Math … a language?! You might want to read this essay at the Huffington Post on cross-curricular math integration, written by SSEP Program Director Jeff Goldstein.
How the Competition Works
Your competition will result in multiple experiment proposals from student teams across your community. Each student team has a Teacher Facilitator, who serves as a liaison to the SSEP, and signs a Letter of Certification of a Student-Directed Effort which states that: 1) the experiment was designed by the students, but with possible input sought and received from professional researcher advisors, and 2) the proposal was written by the students with possible editorial input from the Teacher Facilitator. Each proposal is no more than 5 pages, and reflects a simple format defined in the SSEP Flight Experiment Proposal Guide. A Background for Teachers document provides the proposal evaluation criteria.
Your community will set up a Step 1 Review Board, which you can establish with local science educators and local area researchers (we can help you identify researchers in your area if needed.) The task of the Step 1 Review Board is to review all proposals from across your community – based on the proposal evaluation criteria – and choose THREE finalist proposals for each experiment slot you have reserved. The community then forwards the finalist proposals to the SSEP for formal review by the SSEP National Step 2 Review Board – a national team of professional scientists and engineers, and distinguished STEM educators – for flight experiment selection. The Step 2 Review Board will select one experiment to fly from your finalist proposals, for each experiment slot you have reserved. This 2-step proposal review process models a real call for proposals for a flight opportunity by NASA.

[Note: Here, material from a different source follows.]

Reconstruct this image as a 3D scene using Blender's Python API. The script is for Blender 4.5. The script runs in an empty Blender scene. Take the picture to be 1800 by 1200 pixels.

The approach described above serves to: 1) engage your community in the selection process, which in and of itself is a teachable moment for students and teachers, 2) limit to a manageable number the total number of proposals received for review by SSEP, and 3) allow the community to be of any size – given the community forwards only 3 finalist proposals to SSEP for each experiment slot the community has reserved.
Meet the SSEP National Step 2 Review Boards for all SSEP flight opportunities to date.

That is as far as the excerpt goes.